SHORT PROBLEM: Your task is to quote the listing below exactly, beginning with its first line and ending on the line bearing "import numpy as np".

COLLECTED MATERIAL:
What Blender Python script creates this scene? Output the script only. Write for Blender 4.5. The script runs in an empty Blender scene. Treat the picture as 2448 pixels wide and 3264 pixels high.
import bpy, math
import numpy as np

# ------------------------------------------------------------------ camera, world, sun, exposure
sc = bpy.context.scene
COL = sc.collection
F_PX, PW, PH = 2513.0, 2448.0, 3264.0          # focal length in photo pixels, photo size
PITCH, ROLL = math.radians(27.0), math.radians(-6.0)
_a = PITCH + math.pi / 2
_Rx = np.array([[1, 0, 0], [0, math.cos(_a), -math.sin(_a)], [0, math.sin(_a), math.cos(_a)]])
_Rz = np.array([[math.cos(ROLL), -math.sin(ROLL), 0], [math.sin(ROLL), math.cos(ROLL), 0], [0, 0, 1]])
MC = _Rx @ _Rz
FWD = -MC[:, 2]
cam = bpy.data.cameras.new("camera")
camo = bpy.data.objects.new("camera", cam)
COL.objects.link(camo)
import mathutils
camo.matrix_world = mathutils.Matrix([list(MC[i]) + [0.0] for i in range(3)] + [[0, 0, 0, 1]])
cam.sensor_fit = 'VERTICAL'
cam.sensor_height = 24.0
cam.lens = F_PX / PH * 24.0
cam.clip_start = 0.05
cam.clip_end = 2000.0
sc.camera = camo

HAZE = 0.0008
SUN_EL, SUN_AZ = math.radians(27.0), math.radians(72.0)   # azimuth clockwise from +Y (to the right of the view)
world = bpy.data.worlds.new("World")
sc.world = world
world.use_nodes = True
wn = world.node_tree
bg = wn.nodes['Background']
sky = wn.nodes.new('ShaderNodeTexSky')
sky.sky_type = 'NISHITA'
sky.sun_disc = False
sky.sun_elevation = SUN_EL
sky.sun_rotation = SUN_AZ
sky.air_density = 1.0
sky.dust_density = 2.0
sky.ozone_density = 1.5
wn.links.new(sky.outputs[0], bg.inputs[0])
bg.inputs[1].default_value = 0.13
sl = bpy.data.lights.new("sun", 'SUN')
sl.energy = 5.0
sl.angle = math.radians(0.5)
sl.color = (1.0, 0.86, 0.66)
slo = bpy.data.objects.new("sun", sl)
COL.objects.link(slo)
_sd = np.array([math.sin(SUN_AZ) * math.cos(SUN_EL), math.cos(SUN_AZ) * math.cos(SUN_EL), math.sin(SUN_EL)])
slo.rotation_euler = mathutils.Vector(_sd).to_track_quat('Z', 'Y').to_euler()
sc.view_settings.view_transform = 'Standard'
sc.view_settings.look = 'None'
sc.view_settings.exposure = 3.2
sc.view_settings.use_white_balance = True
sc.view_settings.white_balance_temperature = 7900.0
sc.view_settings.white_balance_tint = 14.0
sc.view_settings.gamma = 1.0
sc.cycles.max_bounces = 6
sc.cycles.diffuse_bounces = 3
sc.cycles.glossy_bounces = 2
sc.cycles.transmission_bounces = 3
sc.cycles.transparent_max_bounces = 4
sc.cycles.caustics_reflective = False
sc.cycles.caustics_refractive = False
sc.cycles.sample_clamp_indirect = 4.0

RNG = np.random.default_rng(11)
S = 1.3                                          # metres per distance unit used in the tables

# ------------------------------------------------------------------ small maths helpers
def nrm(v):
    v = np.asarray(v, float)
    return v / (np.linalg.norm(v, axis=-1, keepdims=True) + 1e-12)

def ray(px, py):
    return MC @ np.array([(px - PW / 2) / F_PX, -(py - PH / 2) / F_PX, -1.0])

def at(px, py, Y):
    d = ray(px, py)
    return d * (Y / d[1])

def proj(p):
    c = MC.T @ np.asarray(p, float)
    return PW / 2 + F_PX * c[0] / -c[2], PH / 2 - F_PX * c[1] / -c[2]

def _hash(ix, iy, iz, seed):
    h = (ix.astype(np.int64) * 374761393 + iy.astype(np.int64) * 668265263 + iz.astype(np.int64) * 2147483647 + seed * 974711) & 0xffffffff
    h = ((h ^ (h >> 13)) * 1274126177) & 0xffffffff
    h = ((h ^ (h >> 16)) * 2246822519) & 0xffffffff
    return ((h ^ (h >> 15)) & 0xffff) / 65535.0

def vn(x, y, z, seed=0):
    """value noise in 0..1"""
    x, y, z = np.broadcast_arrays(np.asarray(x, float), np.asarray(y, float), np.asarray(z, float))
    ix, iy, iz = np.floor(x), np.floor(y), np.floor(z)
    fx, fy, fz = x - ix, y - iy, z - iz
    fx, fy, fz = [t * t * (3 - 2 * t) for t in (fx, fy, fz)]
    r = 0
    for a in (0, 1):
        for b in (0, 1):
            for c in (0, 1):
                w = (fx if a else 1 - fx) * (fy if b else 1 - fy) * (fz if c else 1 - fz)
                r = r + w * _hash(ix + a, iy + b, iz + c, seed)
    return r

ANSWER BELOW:
What Blender Python script creates this scene? Output the script only. Write for Blender 4.5. The script runs in an empty Blender scene. Treat the picture as 2448 pixels wide and 3264 pixels high.
import bpy, math
import numpy as np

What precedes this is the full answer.